2 Dividend Stocks to Double Up on Now
Some dividend stocks are better hedges in times of inflation that others. Two of these top dividend stocks are STORE Capital (STOR) and Realty Income (O).
Both STORE Capital and Realty Income are in the real estate market, and while they are each unique, they are both strong sources of passive income.
1. STORE Capital
STORE (NASDAQ: STOR) has an interesting real estate business model known as the sale-leaseback transaction.
Here is an example of how that model works. Say you want to open a large store. You construct a building and open up your shop. However, you don’t want to have millions of dollars tied up in real estate investments. So, a company like STORE Capital buys the building and then leases it back to you. STORE receives steady rent payments, and you free up money to expand your brand and business.
This model can be highly profitable, producing attractive returns, but only when executed correctly. STORE Capital is one of those companies that has implemented this strategy effectively. Since going public seven years ago, investors have enjoyed a 119% total return and a steady 5% dividend. Opportunities in this market continue to grow, so STORE will likely experience plenty of growth in the decades to come.
Here are some highlights from 2021:
- Total revenues were $782.7 million, compared to $694.3 million in 2020
- Net income was $268.3 million, compared to $212.6 million in 2020
- Invested $1.5 billion in 336 properties, compared to an investment of $1.09 billion in 214 properties in 2020
Forecasts show that top line sales are projected to increase by almost 2x for STORE over the next 5 years. If that happens, it will be obvious in retrospect why Warren Buffett holds a large chunk of shares.
2. Realty Income
There’s a reason why Realty Income (NASDAQ: O) refers to itself as “The Monthly Dividend Company.” This real estate investment trust (REIT) has paid 620 consecutive monthly dividend payments, making Realty Income a dividend aristocrat.
Since 1994, investors have enjoyed a compound average annual total return of 15.5% and a compound annualized dividend growth of 4.4%.

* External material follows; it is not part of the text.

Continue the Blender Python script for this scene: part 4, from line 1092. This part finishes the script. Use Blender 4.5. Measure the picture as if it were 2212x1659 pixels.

Because the company is structured as a REIT, Realty Income must pay at least 90% of its taxable income to its shareholders in dividends. As of this writing, the annual dividend yield is 4.11%.
At the end of 2021, Realty Income had a portfolio that included over 11,000 properties across all 50 states, the United Kingdom, Spain, and Puerto Rico. Clearly, their portfolio is well diversified.
Here are some highlights from 2021:
- Realty Income acquired a record $6.4 billion in new properties.
- In December 2021, the company announced its 97th consecutive quarterly dividend increase.
- Adjusted funds from operations (AFFO) increased by 27% to $1.49 billion.
Is Now the Time to Buy Shares of STOR and O?
It’s not difficult to find companies that pay a higher dividend yield than the S&P 500, which both STOR and O do. However, not all yields are equal. These companies are leaders in the real estate space and have strong track records.
Both STOR and O offer high annual dividend yields that are predictable and stable, inspiring confidence in investors.
As of this writing, those yields are a $0.38 quarterly dividend amount (5.19%) for STOR and 4.11% for O. Unlike some high-yielding companies that are saddled with high debt that puts their dividends in jeopardy, these two stalwarts are likely to stand the test of time, no matter what economic storms hit.